Ed in effetti questo gruppo stellare, con Dave Holland come leader non ha deluso l’aspettativa che un tema così impegnativo e altisonante aveva creato nel pubblico. Anche stavolta, comprensibilmente, teatro sold out. Musica a livelli stratosferici.

 

Si capisce da subito che questo concerto sarà tutt’altro che musicalmente prevedibile: si parte da piccoli rumori, battiti che si aggregano man mano coagulandosi e progressivamente intensificandosi in un funky irresistibile. Il suono corposo del contrabbasso di Dave Holland emerge quasi subito in un assolo, uno di quegli assoli cui ci ha abituati da sempre e ai quali in realtà siamo tutt’altro che abituati. E da subito emerge la batteria di Eric Harland, star della serata insieme ad Holland: veramente un musicista prodigioso, dalla tecnica spaziale, capace di essere generosamente sobrio (nei momenti in cui serve al quartetto un contributo di semplice ma efficace accompagnamento) ma anche elegantemente esplosivo, senza mai, mai diventare eccessivo, nemmeno negli assoli più potenti e creativi.
La sintonia tra Dave Holland e Eric Harland è stata una caratteristica fondante di questo concerto che non a caso ha entusiasmato il pubblico, nonostante non fosse certo un Jazz di “intrattenimento”. Un Jazz complesso ma di impatto immediato, che ha strappato applausi senza alcun ammiccamento o gigioneria.
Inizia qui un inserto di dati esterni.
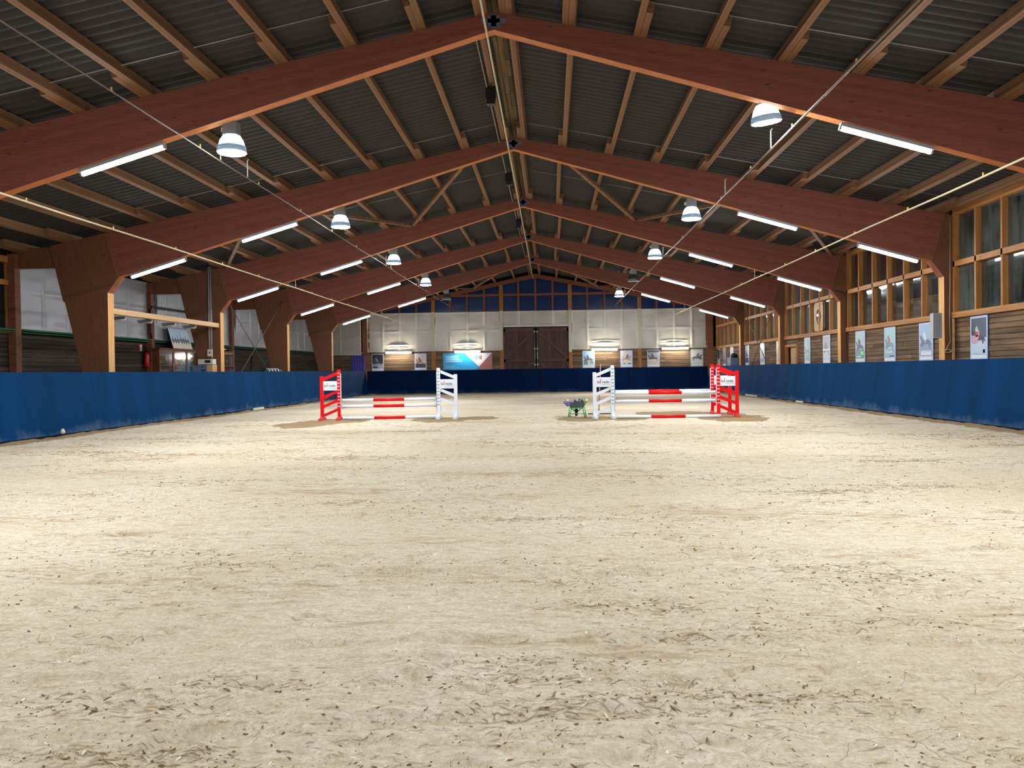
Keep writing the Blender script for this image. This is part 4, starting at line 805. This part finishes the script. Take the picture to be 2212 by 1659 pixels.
# ------------------------------------------------------------ posters and banner
HORSE = [(0, .32), (.05, .40), (.12, .46), (.10, .58), (.02, .66), (-.02, .74), (.06, .80), (.12, .78), (.20, .70), (.30, .60), (.45, .58), (.62, .60), (.78, .58), (.90, .48), (.98, .34), (.93, .33), (.86, .42), (.84, .28), (.92, .14), (.88, .12), (.76, .26), (.70, .40), (.50, .38), (.36, .38), (.24, .26), (.10, .30)]
RIDER = [(.34, .60), (.30, .74), (.26, .84), (.30, .92), (.36, .97), (.42, .93), (.43, .86), (.52, .78), (.56, .66), (.52, .58), (.46, .44), (.42, .44), (.44, .56)]
def poster(loc, rz, w, h, border, bg, ground, horse, rider, label, flip=False, style=0, zf=.34, blocks=()):
    """framed print facing local -y, lower left corner at the origin"""
    glare_fade = lambda c, k: tuple(int(a*(1-k)+b*k) for a, b in zip(c, bg)); horse = glare_fade(horse, .28); rider = glare_fade(rider, .25)  # figure inks faded toward the background: washed-out glare put into the colours
    t = empty('poster', loc, rz); tag(t, label, 'poster', 'posters of horses and riders')
    q = MB(); q.box((0, 0, 0), (w, .012, h), flat(border)); q.box((.02, -.003, .02), (w-.02, 0, h-.02), flat((196, 204, 222))) if style != 2 else None; q.build('backing_sheet', t)
    q = MB(); m = .075 if style != 2 else .04; x0, x1 = m, w-m; z0, z1 = (.2 if style != 3 else .1), h-m
    q.box((x0, -.006, z0+(z1-z0)*zf), (x1, -.003, z1), flat(bg)); q.box((x0, -.006, z0), (x1, -.003, z0+(z1-z0)*zf), flat(ground))
    sw = (x1-x0)*.96; sh = (z1-z0)*.7; fx = lambda u: x0+.02*w+sw*((1-u) if flip else u); fz = lambda v: z0+(z1-z0)*.1+sh*v
    def P(pl, c, d):
        ps = [(fx(u), d, fz(v)) for u, v in pl]; q.add(ps if not flip else ps[::-1], [tuple(range(len(ps)))], flat(c))
    P(HORSE, horse, -.0075); P(RIDER, rider, -.009)
    for bx0, bz0, bx1, bz1, c in blocks: q.box((x0+(x1-x0)*bx0, -.011, z0+(z1-z0)*bz0), (x0+(x1-x0)*bx1, -.007, z0+(z1-z0)*bz1), flat(c))
    q.build('print', t)
    q = MB(); q.box((x0+.02, -.006, .09), (x1-.02, -.003, .16), flat((228, 232, 238))); q.build('caption_strip', t)
    return t
GB = 57.55; H_ = 1.22
poster((-11.78, GB, 1.66), 0, .86, H_, (204, 200, 206), (24, 34, 56), (150, 148, 168), (70, 72, 92), (160, 160, 168), 'poster of a dark horse on navy in the left corner of the gable wall', style=2, blocks=[(.05, 0, .5, .12, (36, 52, 92)), (.5, .02, .98, .2, (170, 168, 184))])
poster((-8.70, GB, 1.66), 0, .88, H_, (118, 118, 176), (198, 190, 180), (44, 52, 84), (140, 98, 74), (66, 50, 96), 'lilac framed poster of a jumping chestnut horse left of the banner post', flip=False, zf=.3, blocks=[(.7, .4, .98, .5, (226, 220, 208))])
poster((3.27, GB, 1.66), 0, .88, H_, (150, 178, 204), (150, 196, 226), (180, 196, 206), (110, 50, 42), (60, 60, 92), 'light blue poster of a jumping bay horse right of the gate', blocks=[(.02, .05, .42, .3, (70, 140, 130)), (.05, .36, .4, .4, (40, 44, 60)), (.62, .12, .98, .3, (120, 156, 150))])
poster((5.93, GB, 1.66), 0, .88, H_, (84, 88, 172), (206, 198, 194), (214, 208, 204), (176, 134, 112), (70, 56, 110), 'poster with violet border and pale horse left of the right gable post', flip=True, blocks=[(.2, .06, .4, .12, (80, 80, 100)), (.65, .05, .95, .12, (80, 80, 110))])
poster((7.82, GB, 1.66), 0, .88, H_, (176, 180, 196), (150, 158, 172), (196, 186, 172), (84, 48, 52), (64, 44, 54), 'grey poster of a dark brown horse right of the right gable post', style=2, blocks=[(0, .86, 1, 1, (74, 82, 100)), (0, .3, .8, .34, (226, 220, 210)), (.82, .15, .97, .5, (150, 170, 196))])
poster((10.86, GB, 1.66), 0, .87, H_, (176, 182, 196), (206, 204, 206), (196, 206, 200), (44, 48, 66), (92, 70, 80), 'pale poster of a black horse in the right corner of the gable wall', style=2, zf=.5, flip=True, blocks=[(.05, .42, .5, .46, (90, 100, 112))])
RB = -math.pi/2; RX = XR+.015
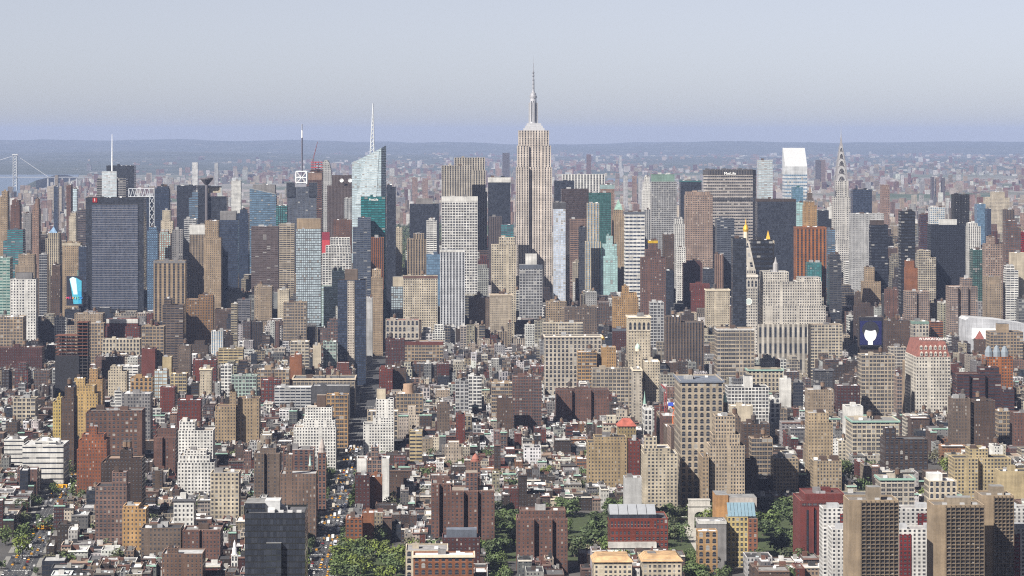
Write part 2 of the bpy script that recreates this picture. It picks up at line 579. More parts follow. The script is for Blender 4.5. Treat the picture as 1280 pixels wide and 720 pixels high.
    for k in range(nb):
        bx = a + w * (.1 + .8 * (k + R.random() * .5) / nb); bwid = min(w * .3, R.uniform(4, 9))
        by = c + dd * R.uniform(.3, .55)
        put_box('roof_bulkhead', o, max(a + .6, bx), min(b - .6, bx + bwid), by, by + min(dd * .35, 8), zz, zz + R.uniform(2.5, 5),
                PLAIN, R.choice([col, C['grey'], C['brown'], C['lgrey'], col]))
    for k in range(R.choice((1, 2, 3)) if w > 8 else 1):
        bx = a + w * R.uniform(.08, .8); by = c + dd * R.uniform(.1, .8); s = R.uniform(1.4, 3)
        put_box('air_conditioner', o, bx, bx + s * 1.3, by, by + s, zz, zz + s * .8, STEEL, R.choice([(.55, .56, .57), (.3, .3, .31), (.7, .7, .7)]))
    for k in range(tank):
        put_tank(o, a + w * R.uniform(.25, .75), c + dd * R.uniform(.3, .7), zz, 1.25)
    if rot: o.rotation_euler = (0, 0, math.radians(rot))
    HAND.append((x0, x1, yt, yb, Y))
    FOOT.append((X0 - 1, X1 + 1, Y - 1, Y + dep + 1))
    if short: LAND.append((short, (x0 + x1) / 2, yb, Y))
    return B
def claim(x0, x1, yt, yb, Y, X0, X1, dep, short=None):
    HAND.append((x0, x1, yt, yb, Y))
    FOOT.append((X0 - 1, X1 + 1, Y - 1, Y + dep + 1))
    if short: LAND.append((short, (x0 + x1) / 2, yb, Y))
# ---------------------------------------------------------------- the ground, water, hills, streets
def ground_mat():
    m, nt, bs = new_mat("city_ground")
    N = NT(nt)
    pos = N.n("ShaderNodeNewGeometry").outputs["Position"]
    sp = N.n("ShaderNodeSeparateXYZ"); nt.links.new(pos, sp.inputs[0])
    near = N.mix(N.ramp(N.noise(.02, 4), .35, .65, 0, 1), (.035, .035, .037, 1), (.09, .083, .076, 1))
    trees = N.mix(N.ramp(N.noise(.006, 5), .4, .6, 0, 1), (.022, .045, .018, 1), (.05, .07, .03, 1))
    roofs = N.mix(N.ramp(N.noise(.03, 3), .45, .6, 0, 1), (.16, .13, .12, 1), (.36, .33, .31, 1))
    far = N.mix(N.ramp(N.noise(.0009, 5), .42, .58, 0, 1), roofs, trees)
    vfar = N.mix(N.ramp(N.noise(.0005, 5), .36, .62, 0, 1), trees, (.14, .14, .12, 1))
    a = N.mix(N.ramp(sp.outputs[1], 6500, 9000, 0, 1), near, far)
    a = N.mix(N.ramp(sp.outputs[1], 17000, 24000, 0, 1), a, vfar)
    nt.links.new(a, bs.inputs["Base Color"])
    bs.inputs["Roughness"].default_value = .95
    return m
def sheet(name, pts, z, mat, kind='structure', col=(.5, .5, .5)):
    b = MB()
    b.poly([(x, y, z) for x, y in pts], mat, col)
    return tag(b.build(name), kind=kind)
b = MB()
gm = ground_mat()
ys = [-3000, -500, 1500, 2500, 3500, 4500, 5500, 7000, 9000, 12000, 16000, 22000, 30000, 42000, 62000]
for j in range(len(ys) - 1):
    for i in range(-8, 8):
        w0, w1 = 2500 + max(0, ys[j]) * .28, 2500 + max(0, ys[j + 1]) * .28
        b.poly([(i / 8 * w0, ys[j], 0), ((i + 1) / 8 * w0, ys[j], 0), ((i + 1) / 8 * w1, ys[j + 1], 0), (i / 8 * w1, ys[j + 1], 0)], gm)
tag(b.build("ground"), kind='structure')

def hill_mat():
    m, nt, bs = new_mat("wooded_hills")
    N = NT(nt)
    a = N.mix(N.ramp(N.noise(.0012, 5), .4, .62, 0, 1), (.02, .033, .02, 1), (.045, .055, .04, 1))
    a = N.mix(N.ramp(N.noise(.004, 3), .66, .72, 0, 1), a, (.28, .27, .25, 1))
    nt.links.new(a, bs.inputs["Base Color"])
    bs.inputs["Roughness"].default_value = .95
    return m
from mathutils import noise as mnoise
def hills(name, ya, yb, n, h0, h1, seed, zfun):
    b = MB()
    rows = []
    for r in range(9):
        t = r / 8
        Y = ya + (yb - ya) * t
        row = []
        for i in range(n + 1):
            px = -120 + 1520 * i / n
            nz = mnoise.fractal(Vector((px * .006 + seed, t * 2.2, seed)), 1.0, 2.0, 5)
            h = (h0 + h1 * zfun(px)) * (.86 + .3 * nz) * math.sin(min(1, t * 1.25) * math.pi / 2)
            row.append((WX(px, Y), Y, max(0.0, h) - 2))
        rows.append(row)
    hm = hill_mat() if 'wooded_hills' not in bpy.data.materials else bpy.data.materials['wooded_hills']
    for r in range(8):
        for i in range(n):
            b.poly([rows[r][i], rows[r][i + 1], rows[r + 1][i + 1], rows[r + 1][i]], hm)
    return tag(b.build(name), kind='structure')
hills("hills", 24000, 32000, 220, 8, 50, 3.1, lambda p: max(0, 1 - p / 500))
hills("hills", 33000, 42000, 220, 25, 80, 7.7, lambda p: max(0, 1 - abs(p - 200) / 500))
hills("hills", 46000, 60000, 220, 205, 40, 1.3, lambda p: max(0.0, 1 - abs(p - 100) / 500))

WATER, nt, bs = new_mat("river_water")
bs.inputs["Base Color"].default_value = (.10, .14, .19, 1)
bs.inputs["Roughness"].default_value = .35
river_px = [(-60, 250), (18, 249), (23, 244), (32, 240), (50, 237), (66, 233), (80, 227), (98, 221), (99, 216), (70, 212), (48, 208), (0, 206), (-60, 205)]
sheet("river", [GROUND(*p) for p in river_px], 1.6, WATER)
WATERPOLY = river_px
sheet("river_inlet", [GROUND(*p) for p in [(758, 226), (800, 229), (806, 225), (760, 223)]], 1.6, WATER)
# headland below the bridge
b = MB()
hm = bpy.data.materials['wooded_hills']
c0 = [GROUND(x, y) for x, y in [(24, 237), (31, 238.5), (45, 237.5), (58, 234), (70, 230), (84, 226.5), (95, 223.5)]]
c1 = [GROUND(x, y) for x, y in [(25, 236), (33, 234.5), (45, 233), (58, 230), (70, 227), (84, 224.5), (95, 223)]]
hh = [3, 22, 48, 50, 55, 40, 8]
for i in range(6):
    m0 = ((c0[i][0] + c1[i][0]) / 2, (c0[i][1] + c1[i][1]) / 2); m1 = ((c0[i + 1][0] + c1[i + 1][0]) / 2, (c0[i + 1][1] + c1[i + 1][1]) / 2)
    b.poly([(*c0[i], 1), (*c0[i + 1], 1), (*m1, hh[i + 1]), (*m0, hh[i])], hm)
    b.poly([(*m0, hh[i]), (*m1, hh[i + 1]), (*c1[i + 1], 1), (*c1[i], 1)], hm)
tag(b.build("headland_terrain"), kind='structure')

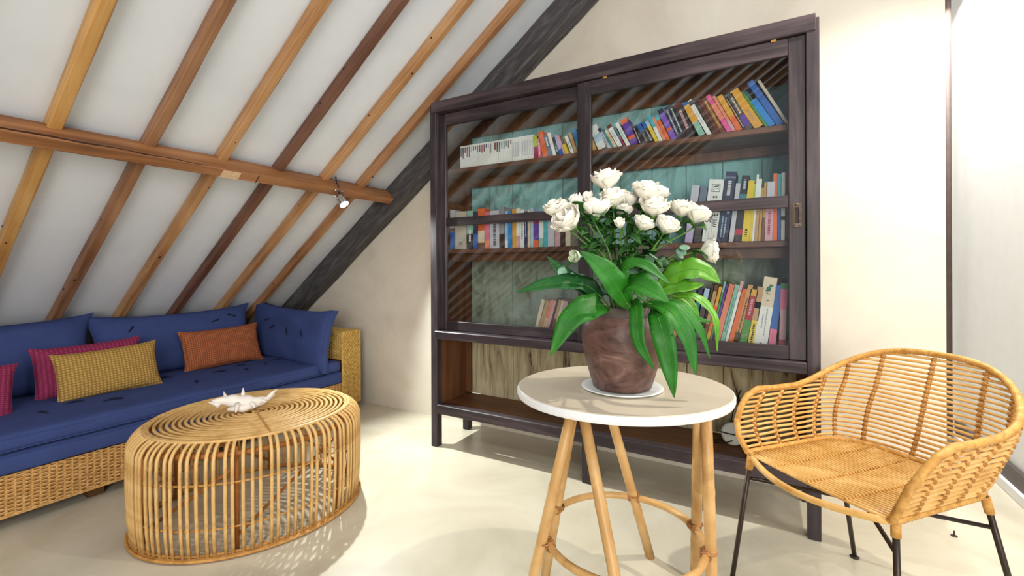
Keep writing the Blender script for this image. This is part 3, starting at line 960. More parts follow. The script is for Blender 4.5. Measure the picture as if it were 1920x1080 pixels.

A turno i musicisti diventano elemento trainante del gruppo partendo dalle proprie improvvisazioni: la chitarra di Lionel Loueke, ad esempio, che con un fraseggio sempre più incalzante dà l’impulso alla batteria di Harland, accordata con le pelli tesissime e dagli attacchi irresistibilmente netti. A sua volta la batteria diventa raccordo e base del brano successivo, coinvolgendo il contrabbasso che pone le basi del brano con un pattern reiterato che poi diventa tema melodico preso al volo e sviluppato dal sax di Chris Potter.
Non ci si ferma quasi mai eppure questa forma in suite non annoia, non stanca, non è mai monotona o piatta. Dave Holland suona il contrabbasso divertendosi un mondo, raccontando un mondo musicale pieno di spunti, ricordi, è morbido ed energico contemporaneamente. Si riconosce un accenno di “But not for me” ma è solo una piccola tappa di quel viaggio, come un piccolo punto di riferimento regalato a chi ascolta, e poi si riparte tra improvvisazioni di sax, exploit possenti di batteria, raffinati fraseggi di chitarra.
Le gamme dinamiche, ritmiche, armoniche, timbriche sono tante, giustapposte a contrasto o sfumate in progressione dal minimo al massimo, e però sempre calibrate in un dialogo complessivo armonico e serrato.
Il concerto si conclude nell’ entusiasmo del pubblico e nella gioia aperta del direttore artistico Ugo Viola, giustamente fiero di aver portato musicisti di questo calibro al suo Moncalieri Jazz Festival. Che già da ora si sta preparando per il suo ventennale, previsto l’anno prossimo. La musica, la cultura, in queste realtà piene di passione hanno ancora una speranza di risorgere.